#### RECORDED DATA ####
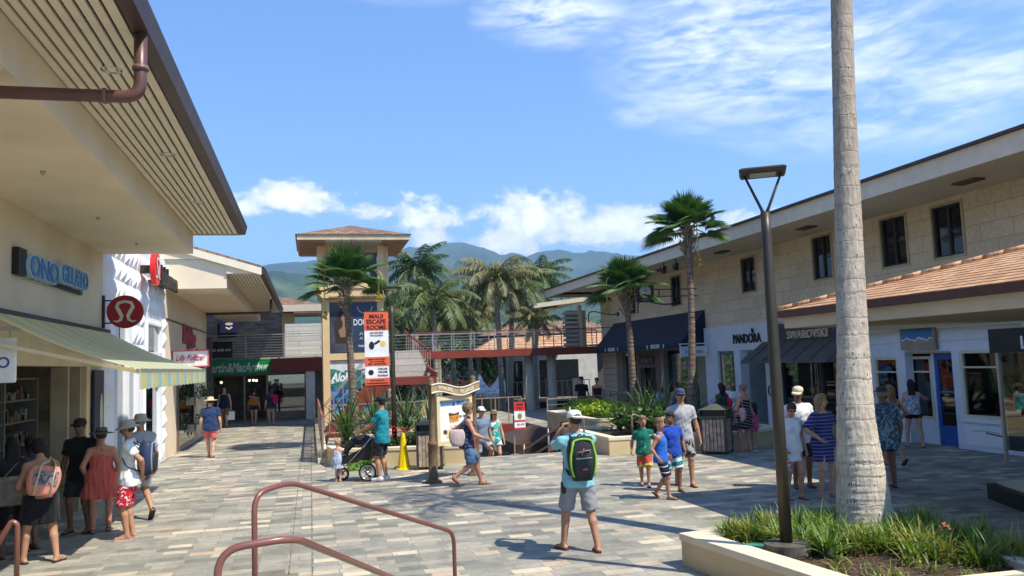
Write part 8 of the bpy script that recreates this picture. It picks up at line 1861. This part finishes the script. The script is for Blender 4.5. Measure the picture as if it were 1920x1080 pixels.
shoulder_bag('pnkb', 'hot pink bag on the shoulder of the woman in navy tee', 1, C_('bag_pink', (.72, .03, .16)), .30, .42, .16, .20, -.12, None, .0, .8, 'flat')
shoulder_bag('walk', 'pale pink bag behind the woman in the dotted top', 1, C_('bag_palepink', (.52, .40, .38)), .34, .34, .14, .02, -.22, M('strap_grey', (.25, .24, .26), .8), .0, .8)
shoulder_bag('walk', 'red bag hanging at the hip of the striding woman', -1, C_('bag_red', (.55, .02, .03)), .10, .42, .10, -.22, .16, None, .03, .8)
shoulder_bag('strp', 'pale pink bag hanging at the striped dress', -1, C_('bag_blush', (.60, .36, .32)), .36, .34, .14, -.05, .0, None, .02)
shoulder_bag('dkw', 'bright red shoulder bag of the dark-haired woman', 1, C_('bag_red2', (.66, .02, .04)), .36, .30, .14, .12, -.05, None, .0)
shoulder_bag('wht', 'red and white floral bag hanging low behind the lamp post', 1, C_('bag_floral', (.55, .05, .07), 'floral', (.65, .62, .60), 13, thin=.5), .32, .34, .18, -.40, .0, C_('bag_red', (1, 1, 1)), .04)
shoulder_bag('blu', 'gold chained taupe bag between the blue dress and the palm', -1, C_('bag_taupe', (.28, .22, .14)), .24, .26, .12, .10, .02, None, .0)
I, tw, sx, up, fw = dirs('navt'); h_ = tw(tuple(I['hnd'][0])); c = h_-zz*.36+Vector((.0, 0, 0))
t = thing('shopping_bag', 'white shopping bag in the hand of the man in navy tank', 'shopping bag', tuple(c)); m = MB(); m.add([(c.x-.16, c.y-.06, c.z-.2), (c.x+.16, c.y-.06, c.z-.2), (c.x+.16, c.y+.06, c.z-.2), (c.x-.16, c.y+.06, c.z-.2), (c.x-.17, c.y-.05, c.z+.18), (c.x+.17, c.y-.05, c.z+.18), (c.x+.17, c.y+.05, c.z+.18), (c.x-.17, c.y+.05, c.z+.18)], [(3, 2, 1, 0), (0, 1, 5, 4), (1, 2, 6, 5), (2, 3, 7, 6), (3, 0, 4, 7)]); obj('bag_body', m, M('bag_white', (.80, .80, .80), .6, var=.02), t)
m = MB(); m.tube([(c.x-.08, c.y, c.z+.18), tuple(h_), (c.x+.08, c.y, c.z+.18)], .006, 5); obj('handles', m, white, t)
# phone held up by the photographer
I, tw, sx, up, fw = dirs('pack'); hL = tw(tuple(I['hnd'][0])); hR = tw(tuple(I['hnd'][1])); c = (hL+hR)/2+zz*.07+fw*.06
t = thing('phone', 'black phone held up by the man in light blue', 'phone', tuple(c)); m = MB(); m.bar(c-sx*.07, c+sx*.07, .01, .075, zz); obj('case', m, black, t)
# black camera strap things on belt of the photographer
P0 = tw(tuple(I['P'])); t = thing('camera_pouch', 'small black pouch hanging from the left hip of the photographer', 'pouch', tuple(P0)); m = MB(); q = P0-sx*.20-zz*.12; bagmesh(q, fw, zz, sx, .10, .15, .06, black, 'pouch_body', t, .9); m.tube([q+zz*.07, q+zz*.38+sx*.03, P0-sx*.13+zz*.42-fw*.03], .018, 6, flat=.5); obj('strap', m, black, t, True)
# shirt prints
def chest_print(key, mat, w_, h_, front=True, dz=.38, kind='bars'):
    I, tw, sx, up, fw = dirs(key); S = I['S']; e = 1 if front else -1; c = tw(tuple(I['P']))+up*dz*S+fw*e*.155*S*1.0; m = MB(); q = random.Random(3)
    for k in range(5):
        v = (k-2)*h_/5; ww = w_*(.5+.5*q.random()); m.add([c-sx*ww/2+up*(v-.012)-fw*e*.02*abs(.0), c+sx*ww/2+up*(v-.012), c+sx*ww/2+up*(v+.012), c-sx*ww/2+up*(v+.012)], [(0, 1, 2, 3)])
    return m, I['root']
w = MB(); w.box(-9, 26, 60, 60.3, -3.2, -.001); tag(obj('retaining_wall', w, planter_m), 'far retaining wall at the back of the sunken court', 'wall')
# ================================================================== air
hz = MB(); hz.box(-9200, 9200, -400, 9200, -5, 900)
ho = obj('haze', hz, M('haze_air', (1, 1, 1))); tag(ho, 'thin bluish air between the plaza and the mountains', 'haze', kind='stuff')
hm = bpy.data.materials.new('haze_volume'); hm.use_nodes = True; t = hm.node_tree; t.nodes.clear()
pv = N(t, 'ShaderNodeVolumePrincipled'); pv.inputs['Color'].default_value = (.48, .72, 1, 1); pv.inputs['Density'].default_value = .00017; pv.inputs['Anisotropy'].default_value = .2
oo = N(t, 'ShaderNodeOutputMaterial'); t.links.new(pv.outputs[0], oo.inputs['Volume']); ho.data.materials[0] = hm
####
* _DIRECTIONS_:
Write out the material above once more, exactly as it reads, with no pictures.

* _ANSWER TO THIS PROBLEM_:
Write part 8 of the bpy script that recreates this picture. It picks up at line 1861. This part finishes the script. The script is for Blender 4.5. Measure the picture as if it were 1920x1080 pixels.
shoulder_bag('pnkb', 'hot pink bag on the shoulder of the woman in navy tee', 1, C_('bag_pink', (.72, .03, .16)), .30, .42, .16, .20, -.12, None, .0, .8, 'flat')
shoulder_bag('walk', 'pale pink bag behind the woman in the dotted top', 1, C_('bag_palepink', (.52, .40, .38)), .34, .34, .14, .02, -.22, M('strap_grey', (.25, .24, .26), .8), .0, .8)
shoulder_bag('walk', 'red bag hanging at the hip of the striding woman', -1, C_('bag_red', (.55, .02, .03)), .10, .42, .10, -.22, .16, None, .03, .8)
shoulder_bag('strp', 'pale pink bag hanging at the striped dress', -1, C_('bag_blush', (.60, .36, .32)), .36, .34, .14, -.05, .0, None, .02)
shoulder_bag('dkw', 'bright red shoulder bag of the dark-haired woman', 1, C_('bag_red2', (.66, .02, .04)), .36, .30, .14, .12, -.05, None, .0)
shoulder_bag('wht', 'red and white floral bag hanging low behind the lamp post', 1, C_('bag_floral', (.55, .05, .07), 'floral', (.65, .62, .60), 13, thin=.5), .32, .34, .18, -.40, .0, C_('bag_red', (1, 1, 1)), .04)
shoulder_bag('blu', 'gold chained taupe bag between the blue dress and the palm', -1, C_('bag_taupe', (.28, .22, .14)), .24, .26, .12, .10, .02, None, .0)
I, tw, sx, up, fw = dirs('navt'); h_ = tw(tuple(I['hnd'][0])); c = h_-zz*.36+Vector((.0, 0, 0))
t = thing('shopping_bag', 'white shopping bag in the hand of the man in navy tank', 'shopping bag', tuple(c)); m = MB(); m.add([(c.x-.16, c.y-.06, c.z-.2), (c.x+.16, c.y-.06, c.z-.2), (c.x+.16, c.y+.06, c.z-.2), (c.x-.16, c.y+.06, c.z-.2), (c.x-.17, c.y-.05, c.z+.18), (c.x+.17, c.y-.05, c.z+.18), (c.x+.17, c.y+.05, c.z+.18), (c.x-.17, c.y+.05, c.z+.18)], [(3, 2, 1, 0), (0, 1, 5, 4), (1, 2, 6, 5), (2, 3, 7, 6), (3, 0, 4, 7)]); obj('bag_body', m, M('bag_white', (.80, .80, .80), .6, var=.02), t)
m = MB(); m.tube([(c.x-.08, c.y, c.z+.18), tuple(h_), (c.x+.08, c.y, c.z+.18)], .006, 5); obj('handles', m, white, t)
# phone held up by the photographer
I, tw, sx, up, fw = dirs('pack'); hL = tw(tuple(I['hnd'][0])); hR = tw(tuple(I['hnd'][1])); c = (hL+hR)/2+zz*.07+fw*.06
t = thing('phone', 'black phone held up by the man in light blue', 'phone', tuple(c)); m = MB(); m.bar(c-sx*.07, c+sx*.07, .01, .075, zz); obj('case', m, black, t)
# black camera strap things on belt of the photographer
P0 = tw(tuple(I['P'])); t = thing('camera_pouch', 'small black pouch hanging from the left hip of the photographer', 'pouch', tuple(P0)); m = MB(); q = P0-sx*.20-zz*.12; bagmesh(q, fw, zz, sx, .10, .15, .06, black, 'pouch_body', t, .9); m.tube([q+zz*.07, q+zz*.38+sx*.03, P0-sx*.13+zz*.42-fw*.03], .018, 6, flat=.5); obj('strap', m, black, t, True)
# shirt prints
def chest_print(key, mat, w_, h_, front=True, dz=.38, kind='bars'):
    I, tw, sx, up, fw = dirs(key); S = I['S']; e = 1 if front else -1; c = tw(tuple(I['P']))+up*dz*S+fw*e*.155*S*1.0; m = MB(); q = random.Random(3)
    for k in range(5):
        v = (k-2)*h_/5; ww = w_*(.5+.5*q.random()); m.add([c-sx*ww/2+up*(v-.012)-fw*e*.02*abs(.0), c+sx*ww/2+up*(v-.012), c+sx*ww/2+up*(v+.012), c-sx*ww/2+up*(v+.012)], [(0, 1, 2, 3)])
    return m, I['root']
w = MB(); w.box(-9, 26, 60, 60.3, -3.2, -.001); tag(obj('retaining_wall', w, planter_m), 'far retaining wall at the back of the sunken court', 'wall')
# ================================================================== air
hz = MB(); hz.box(-9200, 9200, -400, 9200, -5, 900)
ho = obj('haze', hz, M('haze_air', (1, 1, 1))); tag(ho, 'thin bluish air between the plaza and the mountains', 'haze', kind='stuff')
hm = bpy.data.materials.new('haze_volume'); hm.use_nodes = True; t = hm.node_tree; t.nodes.clear()
pv = N(t, 'ShaderNodeVolumePrincipled'); pv.inputs['Color'].default_value = (.48, .72, 1, 1); pv.inputs['Density'].default_value = .00017; pv.inputs['Anisotropy'].default_value = .2
oo = N(t, 'ShaderNodeOutputMaterial'); t.links.new(pv.outputs[0], oo.inputs['Volume']); ho.data.materials[0] = hm